* **Stated exercise**:
Set down the material exactly as given, please, from its first line through the line that includes "COL.objects.link(sun)".

* **Dataset content**:
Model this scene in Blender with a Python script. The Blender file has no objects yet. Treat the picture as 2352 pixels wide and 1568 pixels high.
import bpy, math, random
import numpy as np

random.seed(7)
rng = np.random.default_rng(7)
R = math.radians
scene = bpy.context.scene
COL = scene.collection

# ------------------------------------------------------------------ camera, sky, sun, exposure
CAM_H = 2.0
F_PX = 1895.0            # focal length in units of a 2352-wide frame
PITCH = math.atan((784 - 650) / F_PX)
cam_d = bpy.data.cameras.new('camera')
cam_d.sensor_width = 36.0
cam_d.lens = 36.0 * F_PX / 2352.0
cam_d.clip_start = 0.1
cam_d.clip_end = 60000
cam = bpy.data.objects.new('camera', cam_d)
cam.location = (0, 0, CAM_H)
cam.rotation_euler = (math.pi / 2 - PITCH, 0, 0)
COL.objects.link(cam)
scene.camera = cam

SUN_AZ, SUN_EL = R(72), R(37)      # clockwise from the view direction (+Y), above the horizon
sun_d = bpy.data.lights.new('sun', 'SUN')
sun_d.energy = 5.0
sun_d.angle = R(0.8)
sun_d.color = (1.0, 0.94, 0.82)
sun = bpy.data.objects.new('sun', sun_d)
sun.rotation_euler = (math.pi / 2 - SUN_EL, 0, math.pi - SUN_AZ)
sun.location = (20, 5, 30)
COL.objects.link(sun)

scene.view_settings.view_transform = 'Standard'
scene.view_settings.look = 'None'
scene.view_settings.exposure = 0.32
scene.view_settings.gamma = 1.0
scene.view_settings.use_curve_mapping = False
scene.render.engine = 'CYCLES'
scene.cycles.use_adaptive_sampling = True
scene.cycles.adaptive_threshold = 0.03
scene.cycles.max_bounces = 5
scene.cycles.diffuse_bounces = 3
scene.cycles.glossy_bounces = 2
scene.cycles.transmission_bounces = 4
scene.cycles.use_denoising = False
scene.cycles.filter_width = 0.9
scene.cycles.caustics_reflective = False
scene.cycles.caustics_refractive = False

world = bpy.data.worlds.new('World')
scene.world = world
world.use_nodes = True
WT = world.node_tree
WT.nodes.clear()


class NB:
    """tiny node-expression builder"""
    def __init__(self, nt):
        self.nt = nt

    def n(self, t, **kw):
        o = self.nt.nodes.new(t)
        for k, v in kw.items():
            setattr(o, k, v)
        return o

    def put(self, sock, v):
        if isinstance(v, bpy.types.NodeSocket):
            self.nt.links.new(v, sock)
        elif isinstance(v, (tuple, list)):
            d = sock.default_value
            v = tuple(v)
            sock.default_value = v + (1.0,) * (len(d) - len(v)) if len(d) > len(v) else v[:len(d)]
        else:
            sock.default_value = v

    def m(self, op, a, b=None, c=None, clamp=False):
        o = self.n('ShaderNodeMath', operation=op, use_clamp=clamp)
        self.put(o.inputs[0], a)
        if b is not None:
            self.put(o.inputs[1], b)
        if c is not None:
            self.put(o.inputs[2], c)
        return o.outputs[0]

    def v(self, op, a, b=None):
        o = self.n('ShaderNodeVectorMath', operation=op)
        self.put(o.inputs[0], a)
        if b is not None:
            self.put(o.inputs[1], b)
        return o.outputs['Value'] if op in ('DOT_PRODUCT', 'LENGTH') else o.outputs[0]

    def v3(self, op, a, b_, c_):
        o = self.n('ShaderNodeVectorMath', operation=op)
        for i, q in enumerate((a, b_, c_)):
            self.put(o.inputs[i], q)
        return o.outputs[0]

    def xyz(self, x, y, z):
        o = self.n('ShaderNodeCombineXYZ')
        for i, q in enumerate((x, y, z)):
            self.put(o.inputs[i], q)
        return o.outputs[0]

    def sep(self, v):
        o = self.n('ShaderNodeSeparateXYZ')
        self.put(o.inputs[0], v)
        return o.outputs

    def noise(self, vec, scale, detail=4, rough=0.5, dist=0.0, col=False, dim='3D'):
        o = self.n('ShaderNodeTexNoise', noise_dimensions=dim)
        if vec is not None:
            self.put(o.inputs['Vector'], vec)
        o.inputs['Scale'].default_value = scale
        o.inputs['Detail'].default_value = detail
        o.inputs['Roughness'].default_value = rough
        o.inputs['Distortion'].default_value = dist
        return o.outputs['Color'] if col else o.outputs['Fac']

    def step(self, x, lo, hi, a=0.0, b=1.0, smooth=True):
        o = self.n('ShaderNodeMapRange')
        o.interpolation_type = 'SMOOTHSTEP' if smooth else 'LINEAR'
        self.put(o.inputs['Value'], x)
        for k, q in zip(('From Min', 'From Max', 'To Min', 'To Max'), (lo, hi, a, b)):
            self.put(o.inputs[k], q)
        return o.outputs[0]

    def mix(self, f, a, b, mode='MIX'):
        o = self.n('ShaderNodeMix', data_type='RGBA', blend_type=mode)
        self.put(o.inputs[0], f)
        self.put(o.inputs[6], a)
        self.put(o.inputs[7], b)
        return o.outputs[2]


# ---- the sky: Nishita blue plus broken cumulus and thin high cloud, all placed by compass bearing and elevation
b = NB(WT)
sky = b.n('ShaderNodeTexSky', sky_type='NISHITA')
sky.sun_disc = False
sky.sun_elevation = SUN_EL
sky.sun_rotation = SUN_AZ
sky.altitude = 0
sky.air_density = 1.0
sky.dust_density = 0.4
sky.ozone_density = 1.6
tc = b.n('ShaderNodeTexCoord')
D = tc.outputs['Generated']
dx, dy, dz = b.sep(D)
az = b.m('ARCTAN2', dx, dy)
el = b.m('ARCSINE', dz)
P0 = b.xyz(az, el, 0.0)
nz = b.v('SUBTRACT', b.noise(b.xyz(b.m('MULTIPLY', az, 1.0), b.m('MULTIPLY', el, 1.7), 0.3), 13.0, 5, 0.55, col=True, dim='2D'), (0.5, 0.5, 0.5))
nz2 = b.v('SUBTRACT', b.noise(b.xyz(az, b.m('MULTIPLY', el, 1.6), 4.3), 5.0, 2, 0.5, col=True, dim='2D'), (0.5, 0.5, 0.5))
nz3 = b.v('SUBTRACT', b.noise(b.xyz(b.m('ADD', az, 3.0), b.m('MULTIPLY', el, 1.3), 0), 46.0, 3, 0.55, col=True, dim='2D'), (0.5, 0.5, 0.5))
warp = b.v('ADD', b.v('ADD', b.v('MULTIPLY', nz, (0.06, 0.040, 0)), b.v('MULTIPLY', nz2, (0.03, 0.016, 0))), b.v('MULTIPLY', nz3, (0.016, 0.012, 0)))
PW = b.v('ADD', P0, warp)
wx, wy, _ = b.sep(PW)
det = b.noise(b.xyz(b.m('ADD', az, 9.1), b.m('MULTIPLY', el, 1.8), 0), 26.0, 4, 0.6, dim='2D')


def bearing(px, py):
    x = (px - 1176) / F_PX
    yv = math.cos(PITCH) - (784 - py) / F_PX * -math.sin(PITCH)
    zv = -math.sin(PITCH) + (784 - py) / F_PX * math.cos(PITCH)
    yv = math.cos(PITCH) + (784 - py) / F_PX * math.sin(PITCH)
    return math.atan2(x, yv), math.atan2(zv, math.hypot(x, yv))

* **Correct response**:
Model this scene in Blender with a Python script. The Blender file has no objects yet. Treat the picture as 2352 pixels wide and 1568 pixels high.
import bpy, math, random
import numpy as np

random.seed(7)
rng = np.random.default_rng(7)
R = math.radians
scene = bpy.context.scene
COL = scene.collection

# ------------------------------------------------------------------ camera, sky, sun, exposure
CAM_H = 2.0
F_PX = 1895.0            # focal length in units of a 2352-wide frame
PITCH = math.atan((784 - 650) / F_PX)
cam_d = bpy.data.cameras.new('camera')
cam_d.sensor_width = 36.0
cam_d.lens = 36.0 * F_PX / 2352.0
cam_d.clip_start = 0.1
cam_d.clip_end = 60000
cam = bpy.data.objects.new('camera', cam_d)
cam.location = (0, 0, CAM_H)
cam.rotation_euler = (math.pi / 2 - PITCH, 0, 0)
COL.objects.link(cam)
scene.camera = cam

SUN_AZ, SUN_EL = R(72), R(37)      # clockwise from the view direction (+Y), above the horizon
sun_d = bpy.data.lights.new('sun', 'SUN')
sun_d.energy = 5.0
sun_d.angle = R(0.8)
sun_d.color = (1.0, 0.94, 0.82)
sun = bpy.data.objects.new('sun', sun_d)
sun.rotation_euler = (math.pi / 2 - SUN_EL, 0, math.pi - SUN_AZ)
sun.location = (20, 5, 30)
COL.objects.link(sun)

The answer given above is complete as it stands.